These days, hip hop artists signed to labels are dropping mad bills on music videos, and the music videos themselves are often created, directed, and produced entirely by a team of people who work for the label. Thus, a musician's artistic vision for a project is often limited by their label.
That said, below are five music videos from independent artists. No major label confined these artists to a certain "marketable" visual.
5. Lil N**** - HV Gutter & Bocha
Coming live from Portland, OR, HV and Bocha linked up with Steven Crouch (a local videographer who primarily films and produces skateboarding videos) and left a mark in the local hip hop scene with their very first music video. The two artists are part of a bigger, very diverse collective, Gutter Family Entertainment. GFE has been on the scene for quite a few years, opening up for artists like Curren$y and Ab-Soul at local Portland venues, as well as dropping projects on Soundcloud and Datpiff. HV and Bocha go back to back on an original beat with wordplay and a versatile flow, all complimented by Crouch's knack for paralleled frames and special effects.

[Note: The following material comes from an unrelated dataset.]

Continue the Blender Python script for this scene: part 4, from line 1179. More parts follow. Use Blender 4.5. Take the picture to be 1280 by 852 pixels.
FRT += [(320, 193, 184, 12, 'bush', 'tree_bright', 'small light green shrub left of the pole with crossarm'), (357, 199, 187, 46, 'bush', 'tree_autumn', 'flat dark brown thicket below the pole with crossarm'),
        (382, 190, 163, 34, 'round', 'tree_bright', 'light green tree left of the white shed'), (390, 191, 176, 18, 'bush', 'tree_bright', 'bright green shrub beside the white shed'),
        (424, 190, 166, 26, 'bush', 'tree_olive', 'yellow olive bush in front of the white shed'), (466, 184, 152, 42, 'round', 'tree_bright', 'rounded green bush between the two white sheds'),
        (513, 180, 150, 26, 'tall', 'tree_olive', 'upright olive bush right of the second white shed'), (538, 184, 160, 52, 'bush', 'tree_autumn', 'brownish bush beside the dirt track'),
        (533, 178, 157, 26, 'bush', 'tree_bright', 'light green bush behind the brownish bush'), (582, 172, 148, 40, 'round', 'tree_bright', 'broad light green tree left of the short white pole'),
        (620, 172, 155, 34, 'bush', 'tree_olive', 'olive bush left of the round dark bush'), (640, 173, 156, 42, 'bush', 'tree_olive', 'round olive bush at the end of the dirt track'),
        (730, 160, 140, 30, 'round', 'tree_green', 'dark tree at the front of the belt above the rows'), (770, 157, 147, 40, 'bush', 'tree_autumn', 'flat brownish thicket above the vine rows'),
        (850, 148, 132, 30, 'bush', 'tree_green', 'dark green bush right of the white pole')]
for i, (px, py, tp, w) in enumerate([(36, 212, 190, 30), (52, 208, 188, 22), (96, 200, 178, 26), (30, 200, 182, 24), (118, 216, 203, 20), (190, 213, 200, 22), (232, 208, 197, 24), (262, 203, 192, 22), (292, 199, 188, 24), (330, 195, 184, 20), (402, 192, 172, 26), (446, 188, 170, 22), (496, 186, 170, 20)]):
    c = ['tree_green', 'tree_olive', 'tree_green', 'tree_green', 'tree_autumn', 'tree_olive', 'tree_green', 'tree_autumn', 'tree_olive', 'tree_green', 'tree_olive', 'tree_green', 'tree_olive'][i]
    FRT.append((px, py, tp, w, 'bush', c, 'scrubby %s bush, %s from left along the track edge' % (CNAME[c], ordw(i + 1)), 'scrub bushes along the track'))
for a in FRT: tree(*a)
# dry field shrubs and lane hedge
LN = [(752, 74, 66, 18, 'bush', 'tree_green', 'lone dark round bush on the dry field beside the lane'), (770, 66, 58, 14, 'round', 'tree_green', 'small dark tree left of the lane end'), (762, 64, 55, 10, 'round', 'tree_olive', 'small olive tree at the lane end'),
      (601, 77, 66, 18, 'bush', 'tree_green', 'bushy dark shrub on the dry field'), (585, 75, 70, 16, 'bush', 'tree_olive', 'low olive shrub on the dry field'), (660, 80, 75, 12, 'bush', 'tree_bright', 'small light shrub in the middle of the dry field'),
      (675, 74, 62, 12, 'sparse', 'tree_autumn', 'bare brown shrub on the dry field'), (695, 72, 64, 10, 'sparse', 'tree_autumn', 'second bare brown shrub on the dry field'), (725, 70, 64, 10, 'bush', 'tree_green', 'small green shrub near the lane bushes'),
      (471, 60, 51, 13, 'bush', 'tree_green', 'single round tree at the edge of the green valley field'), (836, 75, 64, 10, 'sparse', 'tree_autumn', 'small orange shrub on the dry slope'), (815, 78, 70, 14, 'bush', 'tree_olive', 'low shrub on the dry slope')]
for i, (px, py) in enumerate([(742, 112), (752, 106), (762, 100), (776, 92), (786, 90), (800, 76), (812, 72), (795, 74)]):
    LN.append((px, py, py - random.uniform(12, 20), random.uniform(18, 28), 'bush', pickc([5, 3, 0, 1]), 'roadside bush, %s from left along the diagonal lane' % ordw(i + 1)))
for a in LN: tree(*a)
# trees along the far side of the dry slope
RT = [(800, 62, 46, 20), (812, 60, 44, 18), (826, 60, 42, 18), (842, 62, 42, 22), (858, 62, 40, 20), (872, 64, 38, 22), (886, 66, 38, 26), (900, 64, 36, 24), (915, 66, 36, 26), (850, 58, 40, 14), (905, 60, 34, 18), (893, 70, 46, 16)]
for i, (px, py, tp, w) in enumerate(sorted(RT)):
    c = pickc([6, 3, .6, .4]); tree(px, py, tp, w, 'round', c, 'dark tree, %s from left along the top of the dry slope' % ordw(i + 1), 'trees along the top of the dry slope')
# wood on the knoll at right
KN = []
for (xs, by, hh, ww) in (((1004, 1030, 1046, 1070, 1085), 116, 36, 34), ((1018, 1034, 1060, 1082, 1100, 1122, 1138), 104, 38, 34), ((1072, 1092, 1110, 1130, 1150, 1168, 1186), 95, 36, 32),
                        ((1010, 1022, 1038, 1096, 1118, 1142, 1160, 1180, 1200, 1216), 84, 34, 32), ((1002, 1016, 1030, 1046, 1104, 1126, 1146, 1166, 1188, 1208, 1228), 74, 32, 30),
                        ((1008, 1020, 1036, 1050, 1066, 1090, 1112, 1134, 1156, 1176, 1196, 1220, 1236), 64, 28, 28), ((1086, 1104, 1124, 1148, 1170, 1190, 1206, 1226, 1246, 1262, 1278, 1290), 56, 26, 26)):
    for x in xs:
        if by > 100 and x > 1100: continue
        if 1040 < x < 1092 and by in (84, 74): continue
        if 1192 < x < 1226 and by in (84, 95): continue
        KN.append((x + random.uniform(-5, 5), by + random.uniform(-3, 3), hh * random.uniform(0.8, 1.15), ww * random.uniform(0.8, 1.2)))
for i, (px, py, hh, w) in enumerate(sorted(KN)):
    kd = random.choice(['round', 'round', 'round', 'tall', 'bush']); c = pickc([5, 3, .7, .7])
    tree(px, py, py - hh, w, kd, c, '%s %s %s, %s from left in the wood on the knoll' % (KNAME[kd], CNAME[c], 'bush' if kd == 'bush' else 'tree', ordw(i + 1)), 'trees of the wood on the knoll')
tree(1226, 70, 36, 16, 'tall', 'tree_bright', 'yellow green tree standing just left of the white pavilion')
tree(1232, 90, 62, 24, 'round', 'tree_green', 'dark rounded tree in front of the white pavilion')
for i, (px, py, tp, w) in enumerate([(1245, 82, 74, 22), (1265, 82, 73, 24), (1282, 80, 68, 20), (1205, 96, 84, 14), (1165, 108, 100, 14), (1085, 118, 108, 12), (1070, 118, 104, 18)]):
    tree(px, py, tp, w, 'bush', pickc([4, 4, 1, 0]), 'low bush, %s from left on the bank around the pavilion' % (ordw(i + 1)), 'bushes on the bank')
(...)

4. F*ck Do You Mean - RetcH
As one of Hip-Hop’s up-and-coming big personalities, the New Jersey-based Finesse the World Gang general RetcH gives us a raw look at his leisurely lifestyle, consisting primarily of Backwoods, Xanax, and dirty soda. In terms of funding the production, I can’t imagine it costing more than what his set would typically spend on their controlled substances. Luckily for them, a video of them doing drugs is perfectly marketable for their target audience.

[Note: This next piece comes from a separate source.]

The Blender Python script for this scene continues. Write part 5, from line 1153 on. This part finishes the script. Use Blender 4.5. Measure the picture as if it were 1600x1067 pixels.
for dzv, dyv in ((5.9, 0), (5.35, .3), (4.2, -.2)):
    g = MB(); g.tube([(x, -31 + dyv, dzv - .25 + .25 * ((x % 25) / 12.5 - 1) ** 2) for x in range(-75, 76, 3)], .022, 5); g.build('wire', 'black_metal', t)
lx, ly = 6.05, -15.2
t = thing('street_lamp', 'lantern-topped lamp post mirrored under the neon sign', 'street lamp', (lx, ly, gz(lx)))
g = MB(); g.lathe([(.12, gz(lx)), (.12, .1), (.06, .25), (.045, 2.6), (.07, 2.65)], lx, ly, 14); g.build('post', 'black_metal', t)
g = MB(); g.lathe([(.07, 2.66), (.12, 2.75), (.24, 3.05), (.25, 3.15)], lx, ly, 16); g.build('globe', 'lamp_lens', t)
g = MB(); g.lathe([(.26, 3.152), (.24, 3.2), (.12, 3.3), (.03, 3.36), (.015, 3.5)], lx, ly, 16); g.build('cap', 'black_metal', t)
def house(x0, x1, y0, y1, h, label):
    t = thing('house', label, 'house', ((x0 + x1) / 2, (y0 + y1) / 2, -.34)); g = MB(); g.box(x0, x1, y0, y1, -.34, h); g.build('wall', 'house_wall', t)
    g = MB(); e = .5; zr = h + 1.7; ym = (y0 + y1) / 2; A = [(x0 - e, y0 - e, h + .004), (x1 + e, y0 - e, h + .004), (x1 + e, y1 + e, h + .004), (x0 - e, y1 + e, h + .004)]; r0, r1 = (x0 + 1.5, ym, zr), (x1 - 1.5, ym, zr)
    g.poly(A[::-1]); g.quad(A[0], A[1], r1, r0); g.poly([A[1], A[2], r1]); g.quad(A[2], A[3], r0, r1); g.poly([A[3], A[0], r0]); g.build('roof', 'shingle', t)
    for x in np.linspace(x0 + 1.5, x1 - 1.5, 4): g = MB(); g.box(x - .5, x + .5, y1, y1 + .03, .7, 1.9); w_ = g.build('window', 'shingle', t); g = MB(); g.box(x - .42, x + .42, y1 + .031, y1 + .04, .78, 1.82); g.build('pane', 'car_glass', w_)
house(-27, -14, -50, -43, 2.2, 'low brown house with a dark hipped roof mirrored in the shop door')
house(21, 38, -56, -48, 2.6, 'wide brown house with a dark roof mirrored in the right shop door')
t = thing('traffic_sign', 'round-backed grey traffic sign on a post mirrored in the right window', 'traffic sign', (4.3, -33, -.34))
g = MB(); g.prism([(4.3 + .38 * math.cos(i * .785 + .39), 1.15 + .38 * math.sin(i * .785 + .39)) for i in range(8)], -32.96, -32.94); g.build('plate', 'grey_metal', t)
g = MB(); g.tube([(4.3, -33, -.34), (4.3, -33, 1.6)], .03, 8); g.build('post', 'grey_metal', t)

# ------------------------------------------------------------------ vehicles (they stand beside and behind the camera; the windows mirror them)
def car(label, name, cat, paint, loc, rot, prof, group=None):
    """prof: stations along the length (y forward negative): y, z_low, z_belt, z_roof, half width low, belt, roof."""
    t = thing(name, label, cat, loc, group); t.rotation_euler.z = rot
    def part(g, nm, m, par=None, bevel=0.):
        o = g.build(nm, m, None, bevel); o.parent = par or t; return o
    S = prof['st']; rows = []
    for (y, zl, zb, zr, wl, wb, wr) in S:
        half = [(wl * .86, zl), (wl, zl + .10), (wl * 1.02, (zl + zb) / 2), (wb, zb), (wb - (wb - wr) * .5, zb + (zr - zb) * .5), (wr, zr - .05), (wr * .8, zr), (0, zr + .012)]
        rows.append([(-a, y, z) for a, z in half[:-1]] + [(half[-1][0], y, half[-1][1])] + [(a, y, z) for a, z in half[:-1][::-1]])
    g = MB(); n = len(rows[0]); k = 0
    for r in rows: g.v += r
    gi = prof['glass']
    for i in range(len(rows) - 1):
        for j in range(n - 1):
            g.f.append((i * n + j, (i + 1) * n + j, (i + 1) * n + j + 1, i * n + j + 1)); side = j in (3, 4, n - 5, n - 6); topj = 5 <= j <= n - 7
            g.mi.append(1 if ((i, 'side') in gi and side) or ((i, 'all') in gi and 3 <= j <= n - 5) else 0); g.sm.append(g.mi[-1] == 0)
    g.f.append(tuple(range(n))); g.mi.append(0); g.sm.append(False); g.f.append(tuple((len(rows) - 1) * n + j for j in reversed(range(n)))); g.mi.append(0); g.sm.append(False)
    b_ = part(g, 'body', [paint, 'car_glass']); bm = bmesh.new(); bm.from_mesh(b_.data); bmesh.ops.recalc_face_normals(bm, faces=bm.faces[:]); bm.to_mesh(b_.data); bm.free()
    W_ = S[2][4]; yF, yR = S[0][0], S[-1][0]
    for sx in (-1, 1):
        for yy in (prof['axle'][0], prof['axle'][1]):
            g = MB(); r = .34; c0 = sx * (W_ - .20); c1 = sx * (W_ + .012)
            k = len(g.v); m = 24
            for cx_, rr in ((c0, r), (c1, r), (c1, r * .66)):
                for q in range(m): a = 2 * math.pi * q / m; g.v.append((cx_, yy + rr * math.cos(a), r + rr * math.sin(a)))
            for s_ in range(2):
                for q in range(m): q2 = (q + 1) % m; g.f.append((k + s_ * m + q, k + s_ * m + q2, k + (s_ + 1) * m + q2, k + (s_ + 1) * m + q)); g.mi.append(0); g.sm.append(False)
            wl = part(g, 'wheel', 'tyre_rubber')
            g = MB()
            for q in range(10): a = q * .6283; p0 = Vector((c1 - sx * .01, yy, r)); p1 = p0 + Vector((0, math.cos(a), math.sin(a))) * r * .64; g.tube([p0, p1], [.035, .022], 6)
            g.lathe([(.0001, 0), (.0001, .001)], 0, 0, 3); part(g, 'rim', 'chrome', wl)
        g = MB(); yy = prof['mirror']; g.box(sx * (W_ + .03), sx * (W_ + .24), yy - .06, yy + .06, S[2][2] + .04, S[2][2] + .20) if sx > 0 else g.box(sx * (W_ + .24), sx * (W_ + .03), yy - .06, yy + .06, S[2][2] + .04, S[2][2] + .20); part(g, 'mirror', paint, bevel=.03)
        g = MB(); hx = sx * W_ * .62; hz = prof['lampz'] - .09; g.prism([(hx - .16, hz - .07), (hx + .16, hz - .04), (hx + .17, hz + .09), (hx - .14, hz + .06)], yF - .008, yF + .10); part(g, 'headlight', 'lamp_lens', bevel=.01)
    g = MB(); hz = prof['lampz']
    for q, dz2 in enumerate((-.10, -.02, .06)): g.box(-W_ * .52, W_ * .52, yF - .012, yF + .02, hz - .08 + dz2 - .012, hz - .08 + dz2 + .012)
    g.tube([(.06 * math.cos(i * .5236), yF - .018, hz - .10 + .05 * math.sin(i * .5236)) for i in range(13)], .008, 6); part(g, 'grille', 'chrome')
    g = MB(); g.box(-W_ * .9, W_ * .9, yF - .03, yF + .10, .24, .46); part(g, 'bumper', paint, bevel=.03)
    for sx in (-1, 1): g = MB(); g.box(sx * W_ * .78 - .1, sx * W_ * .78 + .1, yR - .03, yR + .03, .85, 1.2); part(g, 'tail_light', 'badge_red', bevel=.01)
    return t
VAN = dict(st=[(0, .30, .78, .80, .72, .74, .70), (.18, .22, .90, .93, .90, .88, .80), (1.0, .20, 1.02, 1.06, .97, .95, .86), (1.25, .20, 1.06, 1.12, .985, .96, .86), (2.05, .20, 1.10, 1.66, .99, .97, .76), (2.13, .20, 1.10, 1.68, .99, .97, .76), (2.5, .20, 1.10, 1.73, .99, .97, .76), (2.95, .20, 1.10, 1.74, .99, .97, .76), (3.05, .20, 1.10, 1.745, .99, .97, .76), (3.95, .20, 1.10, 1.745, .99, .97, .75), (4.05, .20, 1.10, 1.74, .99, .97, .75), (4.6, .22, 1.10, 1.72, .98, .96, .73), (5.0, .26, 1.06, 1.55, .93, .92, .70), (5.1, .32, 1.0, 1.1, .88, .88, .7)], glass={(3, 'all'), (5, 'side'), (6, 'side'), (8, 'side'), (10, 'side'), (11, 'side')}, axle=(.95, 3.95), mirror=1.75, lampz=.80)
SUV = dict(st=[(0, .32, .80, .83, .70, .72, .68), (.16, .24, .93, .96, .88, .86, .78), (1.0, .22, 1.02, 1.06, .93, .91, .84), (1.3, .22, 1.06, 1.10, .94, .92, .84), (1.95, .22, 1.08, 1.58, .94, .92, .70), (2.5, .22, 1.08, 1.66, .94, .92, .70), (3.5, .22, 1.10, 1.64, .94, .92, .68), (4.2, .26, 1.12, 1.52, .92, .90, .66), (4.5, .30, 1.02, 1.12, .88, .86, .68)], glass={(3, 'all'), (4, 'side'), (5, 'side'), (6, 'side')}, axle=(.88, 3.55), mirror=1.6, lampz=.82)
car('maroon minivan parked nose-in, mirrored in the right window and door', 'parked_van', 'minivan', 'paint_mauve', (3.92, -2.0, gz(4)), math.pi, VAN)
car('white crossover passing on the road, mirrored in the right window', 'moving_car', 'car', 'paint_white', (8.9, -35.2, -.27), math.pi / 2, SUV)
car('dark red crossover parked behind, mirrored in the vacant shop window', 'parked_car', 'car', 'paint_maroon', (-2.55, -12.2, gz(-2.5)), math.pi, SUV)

3. Everybody’s Something - Chance the Rapper
In his rise to fame, sold-out shows, and free albums on iTunes, it is important to remember that the Chicago native has and (hopefully) always will be an independent artist who consistently produces immensely creative material without that Jay-Z money. The production for “Everybody’s Something” couldn’t have cost more than some studio time and a good editing software. As in one of his earlier music videos, Chance proved that a limited budget wouldn’t hinder his ability to produce something aesthetic with as much depth as his music.

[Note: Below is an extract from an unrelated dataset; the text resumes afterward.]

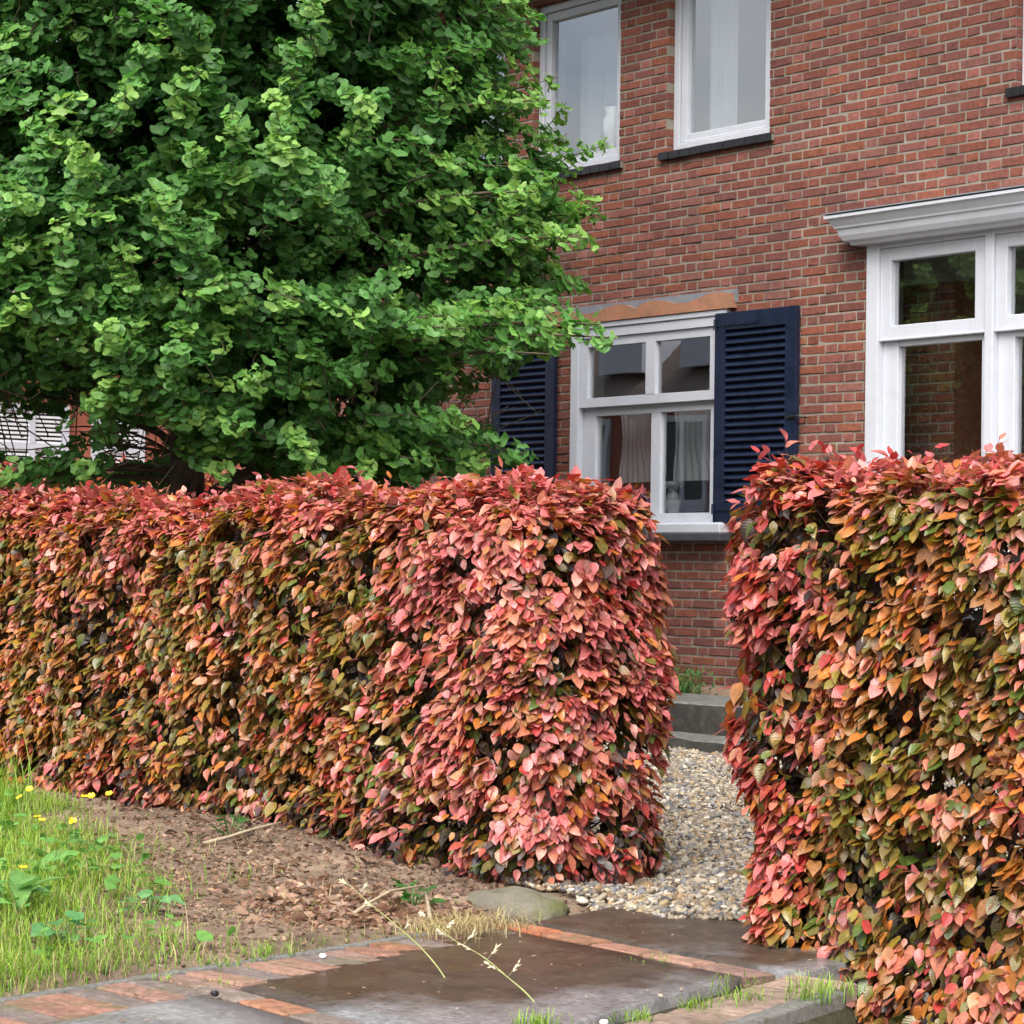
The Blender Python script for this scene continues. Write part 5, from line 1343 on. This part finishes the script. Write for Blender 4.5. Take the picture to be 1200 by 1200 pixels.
# ------------------------------------------------------------------ light
SUN_EL, SUN_AZ = 52.0, 215.0
w = bpy.data.worlds.new('World'); scene.world = w; w.use_nodes = True
nt = w.node_tree; nt.nodes.clear()
out = nt.nodes.new('ShaderNodeOutputWorld'); bg = nt.nodes.new('ShaderNodeBackground'); bg.inputs[1].default_value = 0.15
sky = nt.nodes.new('ShaderNodeTexSky'); sky.sky_type = 'NISHITA'; sky.sun_disc = False
sun_dir = Vector((0.42, -0.60, 0.95)).normalized()       # towards the sun
sky.sun_elevation = math.asin(sun_dir.z); sky.sun_rotation = math.atan2(sun_dir.x, sun_dir.y)
sky.air_density = 1.0; sky.dust_density = 6.0; sky.ozone_density = 1.0
hs = nt.nodes.new('ShaderNodeHueSaturation'); hs.inputs['Saturation'].default_value = 0.95
L(nt, sky.outputs[0], hs.inputs['Color'])
tcw = nt.nodes.new('ShaderNodeTexCoord'); mp = nt.nodes.new('ShaderNodeMapping'); mp.inputs['Scale'].default_value = (1, 1, 2.6); L(nt, tcw.outputs['Generated'], mp.inputs[0])
cn = N(nt, 'ShaderNodeTexNoise', Scale=3.2, Detail=7.0, Roughness=0.55); L(nt, mp.outputs[0], cn.inputs['Vector'])
cf = ramp(nt, cn.outputs[0], [(0.40, g(0)), (0.62, g(0.75))])
bw = nt.nodes.new('ShaderNodeRGBToBW'); L(nt, hs.outputs[0], bw.inputs[0])
cm = N(nt, 'ShaderNodeMath', operation='MULTIPLY'); L(nt, bw.outputs[0], cm.inputs[0]); cm.inputs[1].default_value = 1.55
L(nt, mixcol(nt, cf, hs.outputs[0], cm.outputs[0]), bg.inputs[0]); L(nt, bg.outputs[0], out.inputs[0])
sl_ = bpy.data.lights.new('sun', 'SUN'); sl_.energy = 1.5; sl_.angle = R(50); sl_.color = (1.0, 0.97, 0.93)
so = bpy.data.objects.new('sun', sl_); COL.objects.link(so); so.rotation_euler = sun_dir.to_track_quat('Z', 'Y').to_euler()

# ------------------------------------------------------------------ camera
cd = bpy.data.cameras.new('camera'); cam = bpy.data.objects.new('camera', cd); COL.objects.link(cam)
Rv = Vector((0.61247077, 0.79036932, 0.01399617)); Uv = Vector((0.00876918, -0.02449779, 0.99966142)); Fv = Vector((-0.79044459, 0.61214067, 0.02193507))
mw = Matrix(((Rv.x, Uv.x, -Fv.x, 0), (Rv.y, Uv.y, -Fv.y, 0), (Rv.z, Uv.z, -Fv.z, 1.2), (0, 0, 0, 1)))
cam.matrix_world = mw
cd.sensor_width = 36; cd.lens = 36 * 2917 / 1200; cd.clip_end = 2000; cd.clip_start = 0.05
scene.camera = cam
scene.view_settings.view_transform = 'Standard'; scene.view_settings.look = 'None'
scene.view_settings.exposure = 0.82; scene.view_settings.gamma = 1
scene.cycles.max_bounces = 8; scene.cycles.transparent_max_bounces = 12
scene.cycles.use_denoising = True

2. Yonkers - Tyler, the Creator
As the video that really put Tyler on the map -- e.g. getting the attention of Kanye West -- “Yonkers” showed how prop-simplicity can speak loudly with the right angle and the right lens. Who else can make an artistic statement as loud as Wolf Haley did with only a cockroach, a stool, a noose, and some all black contact lenses?
1. Earl Sweatshirt - Earl
I remember watching this video and feeling so motherloving scared and sick to my stomach. It’s brilliant. Earl was able to encompass the true spirit of anarchistic rap, filming the humor and recklessness that come with iconoclastic youth. In terms of cost, I’m sure this video barely cost OFWGKTA a dime.